- **What to do**
Repeat only the lines from the one containing "o.data.polygons.foreach_set('material_index', [0 if" through the one containing "hedge([x for x in HB if x >", exactly as written, both ends included.

- **Dataset extract**

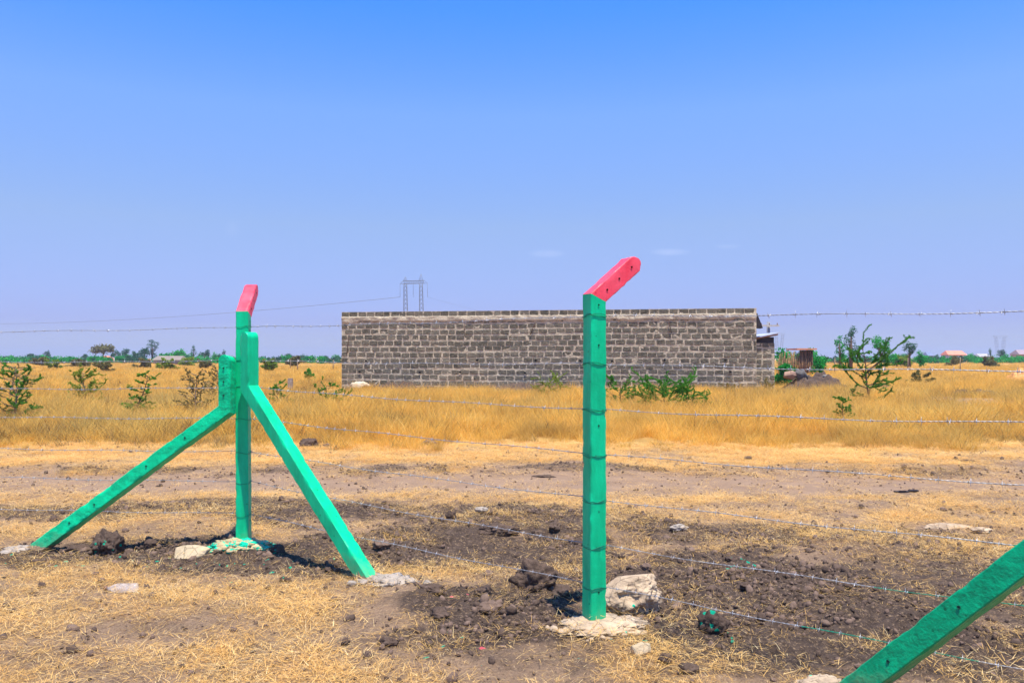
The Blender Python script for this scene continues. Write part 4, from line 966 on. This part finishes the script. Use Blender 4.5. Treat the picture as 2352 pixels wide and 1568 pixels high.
TR = [ # left skyline: x, top, width, distance, shape, leaf, label
 (20, 815, 34, 260, 'low', 'b', 'low bright green tree at the far left edge of the skyline'), (68, 812, 20, 250, 'round', 'd', 'small dark round tree near the left edge of the skyline'),
 (108, 804, 17, 250, 'round', 'd', 'dark lollipop shaped tree on the left skyline'), (86, 818, 30, 240, 'low', 'b', 'low green tree beside the lollipop shaped one'),
 (196, 811, 18, 260, 'round', 'd', 'small tree on the skyline left of the flat crowned tree'),
 (237, 797, 60, 230, 'flat', 't', 'wide flat crowned tree on the left skyline'), (266, 803, 22, 235, 'round', 'd', 'small tree right of the flat crowned one'), (290, 800, 22, 240, 'round', 'd', 'dark round tree between flat crowned and tallest skyline tree'),
 (310, 806, 20, 240, 'round', 'd', 'small dark tree left of the tallest skyline tree'),
 (350, 780, 30, 220, 'tall', 'd', 'tallest tree on the left skyline, with an umbrella top'), (332, 798, 28, 225, 'round', 'd', 'dark tree at the left of the tallest skyline tree'),
 (395, 799, 60, 230, 'low', 'b', 'dense bright green tree right of the tallest skyline tree'), (425, 808, 40, 235, 'low', 'b', 'low green tree joined to the dense bright one'),
 (445, 792, 16, 225, 'tall', 'd', 'slim tree with a small round head on the skyline'), (470, 804, 28, 240, 'round', 'd', 'grey green tree right of the slim one'),
 (495, 808, 22, 240, 'low', 'b', 'low green tree near the left brace head'), (514, 803, 12, 240, 'tall', 'd', 'thin spiky tree just left of the brace head'),
 (645, 814, 22, 300, 'low', 'd', 'small dark tree right of the corner post on the skyline'), (665, 812, 22, 300, 'round', 'd', 'small rounded tree between corner post and wall'), (745, 815, 20, 300, 'low', 'd', 'small dull tree left of the wall on the skyline'),
 (772, 812, 22, 280, 'low', 'b', 'bright green tree touching the left end of the wall'), (700, 818, 60, 320, 'low', 'd', 'long low tree clump between corner post and wall'),
 # right
 (1812, 795, 74, 80, 'low', 'b', 'bright green tree behind the reed fence'), (1868, 796, 46, 115, 'low', 'b', 'green tree at the right end of the reed hut'), (1888, 812, 34, 58, 'low', 'b', 'bright bush like tree right of the reed fence'), (1850, 797, 56, 84, 'low', 'b', 'dark tree behind the hut roof'),
 (1930, 772, 24, 95, 'tall', 'b', 'tall thin leafy tree left of the tallest sapling'), (1953, 750, 34, 85, 'tall', 'd', 'wispy tall tree just behind the tallest sapling'),
 (2022, 768, 44, 95, 'round', 'b', 'round dark tree behind the right arm of the tallest sapling'), (2090, 783, 32, 110, 'round', 'd', 'round tree right of the tallest sapling'), (2112, 803, 26, 105, 'low', 'b', 'small bright tree beside the round tree at right'),
 (2275, 800, 12, 260, 'tall', 'd', 'dark narrow tree at the foot of the far right pylon'), (2298, 803, 22, 260, 'round', 'd', 'dark tree beside the narrow one near far right pylon'), (2340, 806, 30, 260, 'low', 'd', 'dark tree at the right edge of the skyline'),
 (2230, 812, 30, 260, 'low', 'b', 'low green tree right of the red roof house'), (2150, 812, 24, 260, 'low', 'd', 'low tree left of the red roof house'), (2060, 808, 40, 120, 'low', 'b', 'low green tree between the two round trees at right')]
lm = dict(b=M_leafb, d=M_leafd, t=M_leaft)
for i, (xp, yt, wpx, d, shp, lf, lab) in enumerate(TR): crowntree(xp, yt, wpx, d, 600+i, lab, lm[lf], shp, trunkfrac=.3 if shp != 'low' else .05)
# hedge plants along the left and right skyline
g = random.Random(5)
HB = [x for x in range(6, 540, 22)]+[x for x in range(612, 790, 24)]+[x for x in range(1900, 2352, 30)]
lm2 = [M_leafb, M_leafd]
sec = lambda x: 'far left' if x < 180 else ('left' if x < 540 else ('middle' if x < 800 else 'right'))
def hedge(xs, label):
    root_pts = {0: [], 1: []}
    for xp in xs:
        for rpt in range(2):
            d = 215+g.uniform(-9, 9); top = at(xp+g.uniform(-9, 9), 816.5+g.uniform(-2.5, 3.5), d); W_ = g.uniform(15, 24)*d/F; k_ = 1 if g.random() < .35 else 0
            for _ in range(7):
                a = g.uniform(0, 6.28); rr = W_*math.sqrt(g.random())*.8; zz = top.z*(.15+.7*g.random())*(1-.35*(rr/W_)**2); tv = g.uniform(.15, .85)
                for _ in range(16):
                    q = Vector((g.gauss(0, 1), g.gauss(0, 1), g.gauss(0, 1))).normalized()*g.uniform(.3, 1)**.6
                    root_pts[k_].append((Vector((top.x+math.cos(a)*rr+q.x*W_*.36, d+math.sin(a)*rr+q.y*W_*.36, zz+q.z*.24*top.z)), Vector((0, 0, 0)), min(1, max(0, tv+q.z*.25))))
    V = root_pts[0]+root_pts[1]; n0 = len(root_pts[0])*4
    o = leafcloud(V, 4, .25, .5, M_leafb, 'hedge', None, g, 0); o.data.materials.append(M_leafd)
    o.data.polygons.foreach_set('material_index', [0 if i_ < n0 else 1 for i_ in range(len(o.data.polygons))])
    tag(o, label, 'hedge', kind='stuff')
hedge([x for x in HB if x < 560], 'low green thicket along the skyline left of the corner post')
hedge([x for x in HB if 560 < x < 800], 'low green thicket along the skyline between corner post and wall')
hedge([x for x in HB if x > 1800], 'low green thicket along the skyline right of the tallest sapling')

# ------------------------------------------------------------------ far houses, hut, fences
def house(xp, ytop, ybase_unused, wpx, d, wallc, roofc, label, rh=.35, cat='house'):
    p = at(xp, ytop, d); W_ = wpx*d/F; h = max(1.2, p.z); root = empty('house', (p.x, d, 0), label, cat)
    mb = MB(); mb.box(p.x-W_*.46, p.x+W_*.46, d-2, d+2, -.1, h*(1-rh)); mb.obj('wall', simple('house wall', wallc, tuple(c*.8 for c in wallc), 1), root)
    mb = MB(); a, b_ = p.x-W_/2, p.x+W_/2; z0, z1 = h*(1-rh)+.003, h
    vs = [(a, d-2.5, z0), (b_, d-2.5, z0), (b_, d+2.5, z0), (a, d+2.5, z0), (a+.5, d, z1), (b_-.5, d, z1)]
    mb.add(vs, [(0, 1, 5, 4), (1, 2, 5), (2, 3, 4, 5), (3, 0, 4), (3, 2, 1, 0)]); mb.obj('roof', simple('house roof', roofc, tuple(c*.85 for c in roofc), 1), root)
    for dx in (-.25, .2):
        mb = MB(); cx_ = p.x+dx*W_; mb.box(cx_-.5, cx_+.5, d-2.03, d-2.004, h*.2, h*(1-rh)*.8); mb.obj('window', M_wood_shade, root)
house(392, 817, 0, 68, 190, (.22, .18, .15), (.26, .21, .17), 'long low shed with grey roof under the dense green skyline trees', .5, 'shed')
house(402, 816, 0, 0.0001+14, 240, (.6, .3, .2), (.55, .20, .09), 'small house with orange roof beside the long grey shed')
house(2190, 805, 0, 44, 250, (.38, .40, .46), (.80, .28, .18), 'house with pinkish red roof on the right skyline')
house(2130, 808, 0, 16, 250, (.22, .26, .38), (.18, .22, .34), 'small blue grey house left of the red roof house')
house(2255, 812, 0, 30, 300, (.4, .38, .36), (.42, .40, .42), 'small grey house between red roof house and pylon')
house(2342, 803, 0, 26, 240, (.42, .30, .28), (.35, .26, .28), 'brownish house cut off by the right edge on the skyline')
house(1220-1000+25, 817, 0, 18, 245, (.5, .3, .2), (.75, .25, .12), 'tiny house with orange roof under the flat crowned tree')
# reed hut
d = 62; pr = at(1843, 803, d); hroot = empty('reed_hut', (pr.x, d, 0), 'low hut walled with brown dry reeds under an orange plank roof', 'hut')
g = random.Random(9); M_reed = simple('dry brown reeds', (.34, .20, .10), (.16, .09, .05), 6)
xa, xb = at(1788, 803, d).x, at(1868, 803, d).x; mb = MB(); x = xa
while x < xb: mb.tube([(x, d+g.uniform(-.1, .1), -.05), (x+g.gauss(0, .06), d+g.uniform(-.1, .1), 1.7+g.uniform(-.45, .35))], g.uniform(.015, .035), 4); x += g.uniform(.02, .05)
mb.obj('reed_wall', M_reed, hroot)
mb = MB(); rx0, rx1 = at(1828, 0, d).x, at(1873, 0, d).x; mb.box(rx0, rx1, d-.3, d+2.2, 2.14, 2.25); mb.obj('roof', simple('orange boards', (.70, .30, .16), (.55, .22, .12)), hroot)
mb = MB(); mb.box(rx1-.5, rx1-.1, d+.25, d+2.1, 0, 2.11); mb.obj('doorway', M_wood_shade, hroot)
# far fence posts
for i, (xp, yt, yb, lab) in enumerate(((1917, 822, 848, 'left of the tallest sapling'), (2031+-10, 820, 842, 'just right of the tallest sapling stem'), (2085, 822, 846, 'right of the tallest sapling'), (2205, 820, 850, 'below the red roof house'), (2045+100+60, 824, 842, 'farther below the red roof house'), (655+12, 826, 838, 'between corner post and wall'), (548+120+15, 828, 846, 'in the grass left of the wall'), (765, 826, 845, 'near the left end of the wall'))):
    dd = gd(yb+10) if yb > 840 else gd(yb+14); p = at(xp, yt, dd); r_ = .05; root = empty('field_post', (p.x, dd, 0), 'thin wooden field post far away, %s' % lab, 'post', 'far field fence posts')
    mb = MB(); mb.tube([(p.x, dd, -.1), (p.x+.03, dd, p.z)], [r_, r_*.8], 6); mb.obj('stake', M_barkp, root)

# ------------------------------------------------------------------ pylons and the power line
M_steel = simple('grey steel lattice', (.20, .22, .26), (.14, .155, .19), 1, .6)
M_steelf = simple('pale steel lattice', (.30, .33, .40), (.24, .27, .33), 1, .6)
def lattice(mb, a, b, wa, wb, n, r):
    a, b = Vector(a), Vector(b); cs = []
    for i in range(n+1):
        f = i/n; c_ = a.lerp(b, f); w_ = (wa+(wb-wa)*f)/2; ax = (b-a).normalized()
        if abs(ax.z) > .7: u, v = Vector((1, 0, 0)), Vector((0, 1, 0))
        else: u, v = Vector((0, 0, 1)), Vector((0, 1, 0))
        cs.append([c_+u*w_*s1+v*w_*s2 for s1, s2 in ((-1, -1), (1, -1), (1, 1), (-1, 1))])
    for k in range(4):
        mb.tube([c_[k] for c_ in cs], r, 4)
        for i in range(n):
            mb.tube([cs[i][k], cs[i+1][(k+1) % 4]], r*.6, 3); mb.tube([cs[i+1][k], cs[i][(k+1) % 4]], r*.6, 3)
dP = 286; s = dP/F; xl = (931-CX)*s; xr = (967-CX)*s; zc = 1.5+(HY-652)*s
proot = empty('pylon', ((xl+xr)/2, dP, 0), 'two legged steel lattice pylon rising behind the block wall', 'pylon')
for lx, tz, bx in ((xl, 1.5+(HY-636)*s, (933-CX)*s), (xr, 1.5+(HY-629)*s, (970-CX)*s)):
    mb = MB(); lattice(mb, (bx, dP, 0), (lx, dP, zc), 1.9, 1.0, 18, .065); mb.obj('leg', M_steel, proot)
    mb = MB()
    for sx in (-1, 1): mb.tube([(lx+sx*.8, dP, zc+.9), (lx, dP, tz)], .06, 4)
    mb.tube([(lx, dP-.5, zc+.9), (lx, dP, tz)], .05, 4); mb.tube([(lx-.4, dP, (zc+tz)/2+.2), (lx+.4, dP, (zc+tz)/2+.2)], .04, 3); mb.obj('peak', M_steel, proot)
mb = MB(); x0, x1 = (919-CX)*s, (982-CX)*s
lattice(mb, (x0+1.2, dP, zc+.55), (x1-1.2, dP, zc+.75), 1.0, 1.0, 9, .06)
for q in (-.5, .5): mb.tube([(x0, dP, zc+.1), (x0+1.2, dP+q, zc+1.05)], .05, 3); mb.tube([(x1, dP, zc+.3), (x1-1.2, dP+q, zc+1.25)], .05, 3); mb.tube([(x0, dP, zc+.05), (x0+1.2, dP+q, zc+.05)], .05, 3); mb.tube([(x1, dP, zc+.25), (x1-1.2, dP+q, zc+.25)], .05, 3)
mb.obj('cross_arm', M_steel, proot)
zi = 1.5+(HY-682)*s
for xx in (x0, (x0+x1)/2-.2, x1): mb = MB(); mb.tube([(xx, dP, zc+.1), (xx, dP, zi)], .055, 5); mb.obj('insulator', M_steel, proot)
def cable(p0, p1, sag, r, label):
    p0, p1 = Vector(p0), Vector(p1); pts = [p0.lerp(p1, i/40)-Vector((0, 0, sag*4*(i/40)*(1-i/40))) for i in range(41)]
    mb = MB(); mb.tube(pts, r, 4); o = mb.obj('power_cable', M_steel); tag(o, label, 'power cable')
M_steelf_keep = M_steelf
cable((x0, dP, zi), tuple(at(-150, 742, 500)), 3.5, .07, 'thin power cable running from the pylon to the left edge')
cable((x1, dP, zi), tuple(at(1330, 760, 700)), 2, .03, 'thin power cable running from the pylon to the right behind the wall')
def vpylon(xp, ytop, wpx, d, label):
    s = d/F; x = (xp-CX)*s; zt = 1.5+(HY-ytop)*s; w_ = wpx*s/2; root = empty('pylon', (x, d, 0), label, 'pylon')
    mb = MB(); r_ = s*.32
    for sx in (-1, 1):
        lattice(mb, (x+sx*w_*.18, d, 0), (x+sx*w_*.62, d, zt), 3, 2, 8, r_*.55); 
    mb.tube([(x-w_*.3, d, 0), (x, d, zt*.35), (x+w_*.3, d, 0)], r_*.6, 3); mb.obj('frame', M_steelf, root)
    mb = MB(); mb.tube([(x-w_, d, zt), (x+w_, d, zt)], r_, 4); mb.tube([(x-w_, d, zt), (x-w_*.62, d, zt-w_*.22), (x+w_*.62, d, zt-w_*.22), (x+w_, d, zt)], r_*.7, 3)
    for sx in (-1, 0, 1): mb.tube([(x+sx*w_*.95, d, zt), (x+sx*w_*.95, d, zt-w_*.3)], r_*.5, 3)
    mb.obj('cross_arm', M_steelf, root)
vpylon(1790, 765, 26, 900, 'faint far pylon shaped like a V just right of the shed')
vpylon(2297, 771, 34, 800, 'faint far pylon shaped like a V near the right edge')

# ------------------------------------------------------------------ the air: thin even haze over the whole plain
mb = MB(); mb.box(-3600, 3600, -120, 4150, -1.5, 45)
hm = bpy.data.materials.new('thin haze'); hm.use_nodes = True; t = hm.node_tree; t.nodes.clear()
o_ = N(t, 'ShaderNodeOutputMaterial'); v_ = N(t, 'ShaderNodeVolumePrincipled'); L(t, v_.outputs[0], o_.inputs['Volume'])
v_.inputs['Color'].default_value = (.78, .84, 1, 1); v_.inputs['Density'].default_value = .0004; v_.inputs['Anisotropy'].default_value = .2
tag(mb.obj('haze', hm), 'thin pale blue haze over the far plain', 'haze', kind='stuff')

- **Response**
    o.data.polygons.foreach_set('material_index', [0 if i_ < n0 else 1 for i_ in range(len(o.data.polygons))])
    tag(o, label, 'hedge', kind='stuff')
hedge([x for x in HB if x < 560], 'low green thicket along the skyline left of the corner post')
hedge([x for x in HB if 560 < x < 800], 'low green thicket along the skyline between corner post and wall')
hedge([x for x in HB if x > 1800], 'low green thicket along the skyline right of the tallest sapling')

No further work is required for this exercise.